Cafe Soul at Lucas School House: A Review of the Open-Mic

Jul 23, 2007 at 7:00 am

Cocoa was at rehearsal for the Full Monty, so Mocha Latte was filling in as emcee. First thing you need to know about Café Soul, the once-a-month spoken word and live karaoke open mic at the Lucas School House, is that almost everyone has an alias, a stage name, a nom de freestyle. Names don't change to protect innocence; they change to recover some innocence, some why-the-hell-not spirit that makes Café Soul a generous, unpretentious grooving good time.
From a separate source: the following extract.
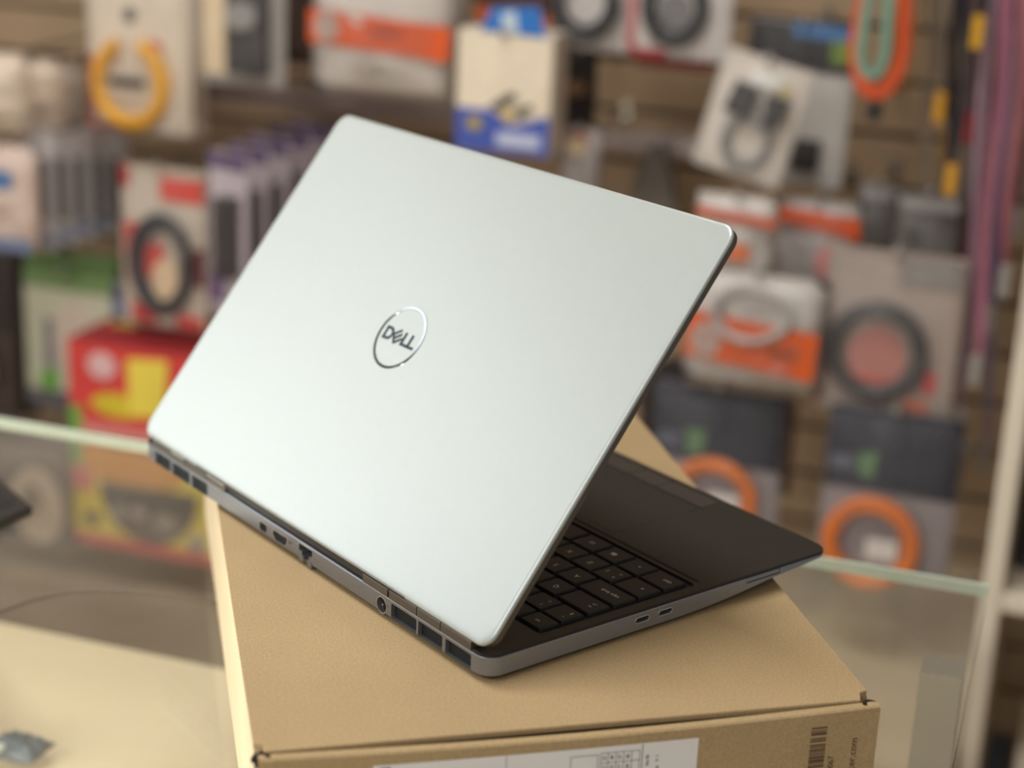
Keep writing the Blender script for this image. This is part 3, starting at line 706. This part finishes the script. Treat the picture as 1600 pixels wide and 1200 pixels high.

After the first of many of raffles started last Wednesday night off at 9 p.m. -- a lucky winner won the kind of painting that probably hung well in the offices of donor and sponsor Western Southern Financial -- Mocha recited a poem putting power in its place (i.e., prostitution being the only institution offering bang for the buck). She then moved the night along, calling out each performer's name and asking, "Got soul?" -- to which the audience, numbering well over a hundred, responded, "Got soul!" Now in its thirteenth month, Café Soul has a churchly vibe, supportive of each performer, but never staid -- certainly not with DJ Needles throwing down between acts and in the breaks.

And not with a house band like Chad (keys), Wild Man (bass) and Lint (drums)—the latter being quite possibly the funkiest and hardest rocking drummer to pick up the tempo to a song he's never played before. Whether turning a frenzied original by Robert Dillon or Dylan (no, not that one) into a groove nicked from the Stones' "Heartbreaker" or guiding True through an India.Arie number, the band alone was worth the $10 cover. They can probably play anything in the Stevie Wonder, Luther Vandross or Prince songbook, but they're most fun when improvising to an angry, fuck-the-thug-life poem or a teary-eyed, I-was-wrong-baby rap.

Performers get one song or poem -- though featured performer Lightning strutted her discourse for a solid fifteen minutes -- and they don't mess around. Sure, there's the archetypal acoustic guitars that won't get in tune or the ritual act of flipping through a journal to find an homage to Tupac, but mostly those signed up mean business. If you can forgive the American Idolatry of vocal gesticulation and hyper-melismatic curlicues on the end of every line, you'll hear some genuinely soulful singers having a blast on stage, in front of an audience that genuinely listens. And when they don't, the emcee will chide them into their places: "This ain't the Apollo, so respect the mic!"